By Modupe Gbadeyanka

A strategic partnership designed to accelerate worldwide enterprise adoption and monetisation of Network APIs has been entered into between Comviva and the global aggregator of standardised network APIs, Aduna.

The adoption would be done through Comviva’s flagship SaaS-based platform for programmable communications and network intelligence, NGAGE.ai.

The partnership combines Comviva’s NGAGE.ai platform and enterprise onboarding expertise with Aduna’s global operator consortium.

This unified approach provides enterprises with secure, scalable access to network intelligence while enabling telcos to monetise network capabilities efficiently.

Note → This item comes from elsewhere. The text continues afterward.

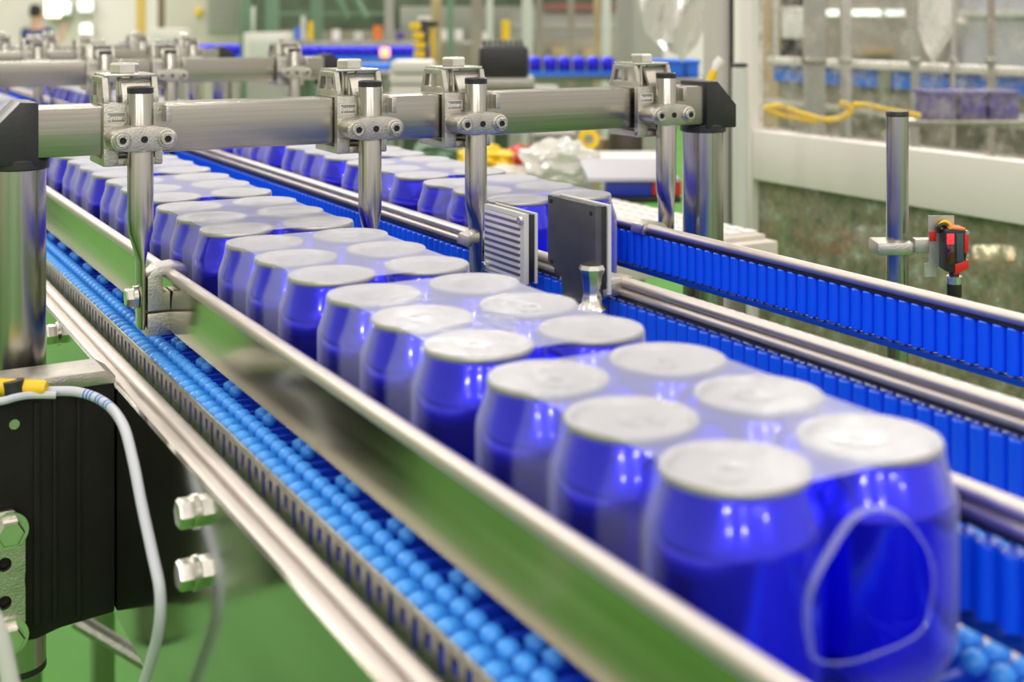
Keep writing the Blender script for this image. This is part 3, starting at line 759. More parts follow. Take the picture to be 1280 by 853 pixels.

The collaboration is further strengthened by Comviva’s proven leadership in the global digital payments and digital lending ecosystem— sectors that will be among the biggest adopters of Network APIs.

The NGAGE.ai platform is already active across 40+ countries, integrated with 100+ operators, and processing over 250 billion transactions annually for more than 7,000 enterprise customers. With its extensive global deployment, NGAGE.ai is positioned as one of the most scalable and trusted platforms for API-led network intelligence adoption.

“As enterprises accelerate their shift toward real-time, intelligence-driven operations, Network APIs will become foundational to digital transformation. With NGAGE.ai and Aduna’s global ecosystem, we are creating a unified and scalable pathway for enterprises to adopt programmable communications at speed and at scale.

“This partnership strengthens our commitment to helping telcos monetise network intelligence while enabling enterprises to build differentiated, secure, and future-ready digital experiences,” the chief executive of Comviva, Mr Rajesh Chandiramani, stated.

Also, the chief executive of Aduna, Mr Anthony Bartolo, noted that, “The next wave of enterprise innovation will be powered by seamless access to network intelligence.

“By integrating Comviva’s NGAGE.ai platform with Aduna’s global federation of operators, we are enabling enterprises to innovate consistently across markets with standardised, high-performance Network APIs.

“This collaboration enhances the value chain for operators and gives enterprises the confidence and agility needed to launch new services, reduce fraud, and deliver more trustworthy customer experiences worldwide.”